--- COLLECTED DATA ---

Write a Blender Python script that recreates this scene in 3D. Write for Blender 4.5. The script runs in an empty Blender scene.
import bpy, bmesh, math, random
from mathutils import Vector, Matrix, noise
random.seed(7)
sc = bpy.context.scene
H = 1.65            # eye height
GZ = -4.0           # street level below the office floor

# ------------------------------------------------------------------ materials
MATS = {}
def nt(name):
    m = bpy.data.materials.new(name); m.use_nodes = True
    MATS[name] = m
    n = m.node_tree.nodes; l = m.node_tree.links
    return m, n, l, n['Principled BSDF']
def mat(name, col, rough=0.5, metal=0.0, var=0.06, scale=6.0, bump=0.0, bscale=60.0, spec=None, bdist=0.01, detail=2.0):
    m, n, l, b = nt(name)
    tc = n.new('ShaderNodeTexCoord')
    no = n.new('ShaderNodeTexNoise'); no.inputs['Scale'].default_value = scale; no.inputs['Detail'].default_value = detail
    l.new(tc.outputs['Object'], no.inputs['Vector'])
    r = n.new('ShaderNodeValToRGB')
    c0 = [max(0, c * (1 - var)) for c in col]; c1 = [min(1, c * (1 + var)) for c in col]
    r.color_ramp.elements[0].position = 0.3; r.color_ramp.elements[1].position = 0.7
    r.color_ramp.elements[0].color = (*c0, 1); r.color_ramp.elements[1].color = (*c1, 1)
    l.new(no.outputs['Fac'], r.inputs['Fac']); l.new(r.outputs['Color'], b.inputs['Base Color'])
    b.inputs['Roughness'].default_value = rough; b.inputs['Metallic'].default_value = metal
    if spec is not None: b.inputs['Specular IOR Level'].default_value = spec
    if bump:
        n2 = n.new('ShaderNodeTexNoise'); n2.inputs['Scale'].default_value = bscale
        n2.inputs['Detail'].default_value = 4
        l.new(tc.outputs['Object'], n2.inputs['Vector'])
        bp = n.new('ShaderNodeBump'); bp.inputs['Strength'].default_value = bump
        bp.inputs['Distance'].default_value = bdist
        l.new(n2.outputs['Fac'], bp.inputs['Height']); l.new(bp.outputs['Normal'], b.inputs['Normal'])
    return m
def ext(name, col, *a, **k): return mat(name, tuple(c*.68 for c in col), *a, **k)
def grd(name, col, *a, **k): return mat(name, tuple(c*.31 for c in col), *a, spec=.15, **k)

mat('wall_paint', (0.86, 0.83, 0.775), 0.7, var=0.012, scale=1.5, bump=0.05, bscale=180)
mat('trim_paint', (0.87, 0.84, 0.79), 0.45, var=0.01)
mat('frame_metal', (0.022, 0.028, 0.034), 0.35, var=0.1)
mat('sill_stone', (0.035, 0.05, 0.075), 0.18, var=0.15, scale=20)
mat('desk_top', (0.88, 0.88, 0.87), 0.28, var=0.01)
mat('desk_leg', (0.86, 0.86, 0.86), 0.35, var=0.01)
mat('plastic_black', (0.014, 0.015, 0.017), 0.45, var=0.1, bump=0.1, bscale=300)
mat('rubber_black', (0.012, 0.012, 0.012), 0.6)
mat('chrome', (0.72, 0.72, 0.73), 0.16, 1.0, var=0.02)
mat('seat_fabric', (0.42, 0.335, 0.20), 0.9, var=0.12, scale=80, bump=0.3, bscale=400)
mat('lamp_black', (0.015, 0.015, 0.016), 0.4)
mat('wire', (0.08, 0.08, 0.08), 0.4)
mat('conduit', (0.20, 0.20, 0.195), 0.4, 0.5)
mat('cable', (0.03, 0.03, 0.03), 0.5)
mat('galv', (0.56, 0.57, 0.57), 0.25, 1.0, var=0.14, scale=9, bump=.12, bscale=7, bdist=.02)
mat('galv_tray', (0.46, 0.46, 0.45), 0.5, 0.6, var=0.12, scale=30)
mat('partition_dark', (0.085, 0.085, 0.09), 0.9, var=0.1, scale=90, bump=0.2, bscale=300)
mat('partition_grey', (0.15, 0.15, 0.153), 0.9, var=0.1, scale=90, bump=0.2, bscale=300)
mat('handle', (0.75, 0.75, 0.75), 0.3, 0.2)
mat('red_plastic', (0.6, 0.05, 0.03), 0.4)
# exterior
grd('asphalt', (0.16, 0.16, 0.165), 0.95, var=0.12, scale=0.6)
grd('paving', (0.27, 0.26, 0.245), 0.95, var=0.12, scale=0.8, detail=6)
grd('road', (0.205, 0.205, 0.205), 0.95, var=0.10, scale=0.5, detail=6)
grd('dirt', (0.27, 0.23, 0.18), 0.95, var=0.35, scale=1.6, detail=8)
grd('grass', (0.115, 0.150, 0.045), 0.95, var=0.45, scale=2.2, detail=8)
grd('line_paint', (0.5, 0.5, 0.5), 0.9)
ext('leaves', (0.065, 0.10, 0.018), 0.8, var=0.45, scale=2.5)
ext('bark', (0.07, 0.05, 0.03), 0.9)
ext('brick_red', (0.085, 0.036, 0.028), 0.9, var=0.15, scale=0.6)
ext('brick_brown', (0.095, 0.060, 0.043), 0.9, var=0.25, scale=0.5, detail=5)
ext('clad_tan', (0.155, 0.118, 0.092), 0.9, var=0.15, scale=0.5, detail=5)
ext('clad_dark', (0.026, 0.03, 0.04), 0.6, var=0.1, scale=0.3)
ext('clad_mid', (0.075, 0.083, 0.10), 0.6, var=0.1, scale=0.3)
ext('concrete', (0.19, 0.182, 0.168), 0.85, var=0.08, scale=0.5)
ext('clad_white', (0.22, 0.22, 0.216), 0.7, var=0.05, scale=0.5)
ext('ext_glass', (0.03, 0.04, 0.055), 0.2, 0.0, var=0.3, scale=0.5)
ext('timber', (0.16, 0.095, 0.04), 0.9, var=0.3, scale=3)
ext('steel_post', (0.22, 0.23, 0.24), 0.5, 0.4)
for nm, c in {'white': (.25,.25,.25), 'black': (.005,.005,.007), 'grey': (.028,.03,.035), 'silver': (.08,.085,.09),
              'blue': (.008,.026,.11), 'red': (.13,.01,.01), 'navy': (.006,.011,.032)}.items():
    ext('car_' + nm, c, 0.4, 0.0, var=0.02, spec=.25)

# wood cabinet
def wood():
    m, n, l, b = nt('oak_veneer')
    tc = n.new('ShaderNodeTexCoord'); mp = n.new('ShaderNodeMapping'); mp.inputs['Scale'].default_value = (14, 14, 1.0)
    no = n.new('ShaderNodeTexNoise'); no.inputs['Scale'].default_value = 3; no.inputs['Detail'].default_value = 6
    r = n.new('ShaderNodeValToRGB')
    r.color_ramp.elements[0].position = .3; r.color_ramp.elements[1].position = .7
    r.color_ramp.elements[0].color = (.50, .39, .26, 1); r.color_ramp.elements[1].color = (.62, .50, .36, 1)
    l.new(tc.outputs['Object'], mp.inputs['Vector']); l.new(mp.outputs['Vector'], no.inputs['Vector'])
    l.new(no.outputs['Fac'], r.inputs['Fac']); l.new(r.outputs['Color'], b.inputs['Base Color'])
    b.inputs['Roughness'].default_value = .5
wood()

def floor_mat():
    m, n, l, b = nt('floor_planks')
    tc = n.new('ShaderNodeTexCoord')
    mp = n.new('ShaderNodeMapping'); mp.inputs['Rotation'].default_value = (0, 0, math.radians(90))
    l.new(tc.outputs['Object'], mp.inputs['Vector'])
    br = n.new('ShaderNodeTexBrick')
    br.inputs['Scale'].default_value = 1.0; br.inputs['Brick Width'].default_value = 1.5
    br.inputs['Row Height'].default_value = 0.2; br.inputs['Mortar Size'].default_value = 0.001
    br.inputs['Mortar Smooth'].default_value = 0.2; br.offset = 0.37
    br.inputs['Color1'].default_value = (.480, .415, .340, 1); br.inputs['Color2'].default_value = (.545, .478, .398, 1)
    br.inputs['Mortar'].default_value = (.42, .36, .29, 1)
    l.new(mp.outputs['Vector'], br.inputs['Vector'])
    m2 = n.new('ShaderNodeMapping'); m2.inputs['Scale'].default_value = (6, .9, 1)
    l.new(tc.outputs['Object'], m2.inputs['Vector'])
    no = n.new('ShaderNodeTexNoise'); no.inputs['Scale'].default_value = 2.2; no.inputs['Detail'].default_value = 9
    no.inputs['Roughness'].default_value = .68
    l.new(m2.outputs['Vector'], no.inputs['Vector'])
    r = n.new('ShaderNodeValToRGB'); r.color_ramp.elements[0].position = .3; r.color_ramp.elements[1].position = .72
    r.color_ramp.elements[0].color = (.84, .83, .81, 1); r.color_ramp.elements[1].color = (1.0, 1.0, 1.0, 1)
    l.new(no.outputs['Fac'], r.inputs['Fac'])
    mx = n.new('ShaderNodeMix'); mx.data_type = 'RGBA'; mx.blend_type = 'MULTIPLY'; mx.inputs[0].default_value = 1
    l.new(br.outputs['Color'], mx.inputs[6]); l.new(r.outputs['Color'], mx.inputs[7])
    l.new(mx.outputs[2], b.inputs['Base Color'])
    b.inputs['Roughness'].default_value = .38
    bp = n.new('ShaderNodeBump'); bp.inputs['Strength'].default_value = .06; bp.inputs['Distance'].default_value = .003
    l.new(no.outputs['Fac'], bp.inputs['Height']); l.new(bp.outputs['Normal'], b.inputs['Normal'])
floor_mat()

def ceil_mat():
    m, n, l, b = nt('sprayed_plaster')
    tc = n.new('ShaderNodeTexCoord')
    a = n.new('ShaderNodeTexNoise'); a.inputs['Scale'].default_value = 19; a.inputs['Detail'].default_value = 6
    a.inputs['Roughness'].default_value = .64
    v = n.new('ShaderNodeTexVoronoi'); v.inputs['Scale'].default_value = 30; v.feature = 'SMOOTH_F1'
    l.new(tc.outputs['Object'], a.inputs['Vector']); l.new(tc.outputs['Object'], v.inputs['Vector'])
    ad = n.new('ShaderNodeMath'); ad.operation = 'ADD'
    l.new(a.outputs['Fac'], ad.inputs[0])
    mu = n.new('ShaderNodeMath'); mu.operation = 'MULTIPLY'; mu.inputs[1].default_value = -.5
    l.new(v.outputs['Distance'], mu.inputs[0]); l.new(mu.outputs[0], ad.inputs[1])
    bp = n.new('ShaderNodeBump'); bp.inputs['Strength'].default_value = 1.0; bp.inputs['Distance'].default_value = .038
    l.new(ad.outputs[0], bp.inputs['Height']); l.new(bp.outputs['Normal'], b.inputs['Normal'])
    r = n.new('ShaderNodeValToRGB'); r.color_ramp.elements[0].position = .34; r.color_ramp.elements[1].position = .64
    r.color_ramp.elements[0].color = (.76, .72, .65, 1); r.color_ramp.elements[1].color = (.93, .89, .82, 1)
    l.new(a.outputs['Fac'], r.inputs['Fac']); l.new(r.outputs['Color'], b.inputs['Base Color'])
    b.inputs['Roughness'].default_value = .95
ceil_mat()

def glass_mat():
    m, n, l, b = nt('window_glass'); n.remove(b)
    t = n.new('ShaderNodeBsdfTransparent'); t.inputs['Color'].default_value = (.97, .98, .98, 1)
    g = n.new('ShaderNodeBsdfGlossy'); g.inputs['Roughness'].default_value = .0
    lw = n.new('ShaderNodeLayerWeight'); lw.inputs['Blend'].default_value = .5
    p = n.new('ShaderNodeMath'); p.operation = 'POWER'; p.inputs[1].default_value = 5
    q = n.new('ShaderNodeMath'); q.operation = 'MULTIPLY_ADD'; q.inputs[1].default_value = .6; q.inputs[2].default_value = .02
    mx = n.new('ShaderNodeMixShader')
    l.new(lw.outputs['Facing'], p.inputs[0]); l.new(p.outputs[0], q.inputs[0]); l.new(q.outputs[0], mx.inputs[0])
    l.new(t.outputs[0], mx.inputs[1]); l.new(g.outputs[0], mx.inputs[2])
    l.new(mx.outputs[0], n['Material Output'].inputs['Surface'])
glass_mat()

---

Starting with the first line of the data above, copy each line exactly until you reach the line with "the office floor"; include that line as well.

§ **OUTPUT BELOW**
Write a Blender Python script that recreates this scene in 3D. Write for Blender 4.5. The script runs in an empty Blender scene.
import bpy, bmesh, math, random
from mathutils import Vector, Matrix, noise
random.seed(7)
sc = bpy.context.scene
H = 1.65            # eye height
GZ = -4.0           # street level below the office floor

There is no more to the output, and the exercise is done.